Nelson restores socialist past
Council buys workers’ building back for £1
In 1906 the Independent Labour Party, forerunner of today’s Labour Party, collected money through penny subscriptions and bazaars to provide a building for working people in the Lancashire mill town of Nelson. It would be “a place for us”, promised a fundraising leaflet at the time, but also for books, entertainment, lectures, meetings and – an indication of how poor living conditions were at that time – baths.
The fund topped £3,000, a huge sum for mostly low-paid weavers to raise, and a plot of land was bought in Vernon Street to build what would be called the Socialist Institute. Two years later the opening was preceded by 500 people marching through the town behind the Brierfield Brass Band and performed by Blackburn’s MP, the first Labour chancellor of the exchequer Philip Snowden, and his human rights activist wife Ethel.
The two-floor brick building with eye-catching stained-glass windows at the front became a citadel of the Labour Party in north-east Lancashire until the 1980s. But mirroring the decline of Labour’s fortunes nationally at that time, the party relinquished ownership to Lancashire County Council and it became a home for local charities.
Now, after years of structural decline, the old Socialist Institute has been bought by Nelson Town Council for just £1, rebranded the Unity Wellbeing Centre, and given a makeover to restore it to something like its original condition, with help from a £50,000 grant from the Heritage Lottery Fund for public displays documenting the achievements of Nelson’s working people and the life of local suffragette Selina Cooper.
“Nelson has always had a reputation for being quite radical,” said Gary Webb, who with brother Kevin was one of the project’s prime movers. “We had a lot of hardcore Independent Labour Party activists here and they got the membership up to just short of 1,000 people. It was a real hotbed of socialist activity”.
On the first floor is a large concert and meeting room, complete with sprung dance floor, which could accommodate 600. Among politicians to speak there were Keir Hardie, first leader of the Labour Party, and Ramsay MacDonald, the first Labour prime minister. Others who addressed audiences were the socialist and pacifist Fenner Brockway, the West Indian cricketer and first Black peer Lord Learie Constantine, and Sylvia Pankhurst, the leading suffragette and anti-fascism campaigner.
In her early days as a fighter for women’s rights Cooper also spoke there and with another local suffragette, Katherine Bruce Glasier, laid the foundation stone in 1907. In 1913 she helped to organise what was said to be a “married ladies’ tea” at the hall, although privately it was said that “under the guise of married ladies we’re talking revolution”.
Cooper worked in textile mills from the age of 12 and was an early member of local socialist and suffrage campaigns. In the First World War she founded the first maternity centre in Nelson. Webb said that one of the things they wanted to do with the renovated hall was ensure that Cooper’s achievements would not be forgotten.

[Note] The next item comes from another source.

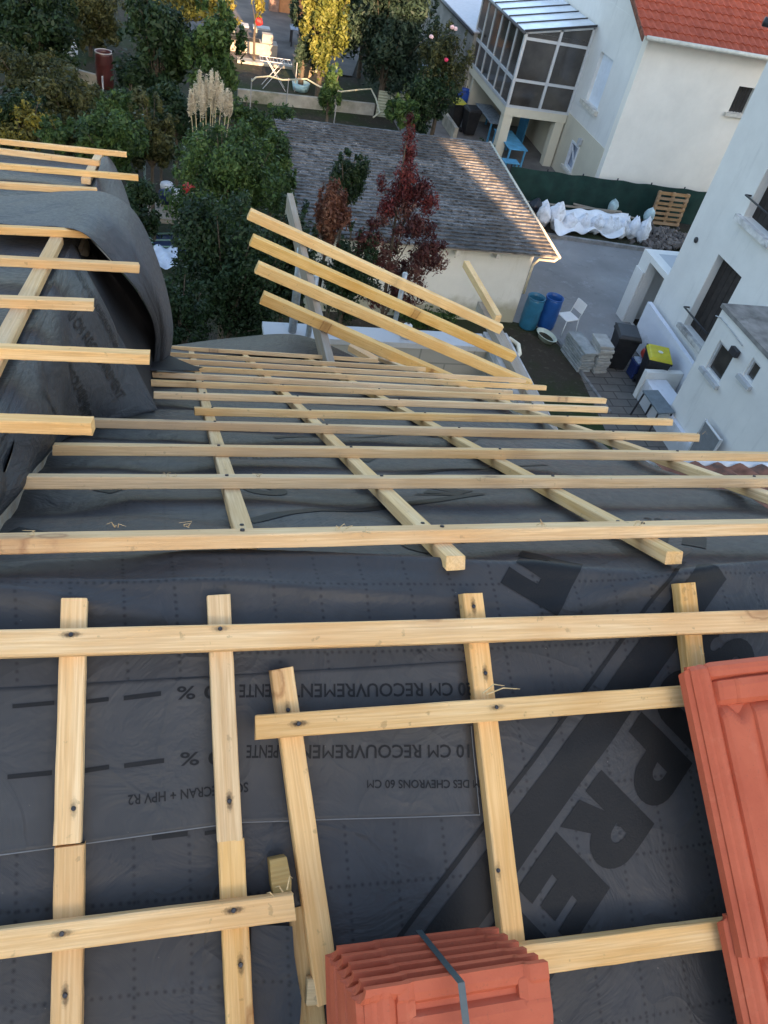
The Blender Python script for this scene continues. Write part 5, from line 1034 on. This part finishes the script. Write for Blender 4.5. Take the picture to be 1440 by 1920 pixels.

But the building would not look quite the same as the original without a piece of luck. Back in the 1990s the stained glass windows, two large sections and two smaller ones, had been removed by the council for safe keeping, but were stolen. However, by chance the windows were spotted in a skip and rescued. Two smaller windows disappeared, and the original bigger sections are now on display in the People’s History Museum, Manchester.
Those now gracing the front of the hall are perfect reproductions, with the smaller ones recreated from photos and drawings. “They look stunning in the evening when we turn the lights on in winter,” said Webb. “They look so beautiful.”
Besides housing permanent Cooper and socialism exhibitions the building is home to the ITHAAD Asian community help group, a heathy café called Revive, and a restored reading room with an archive of local socialist books and papers.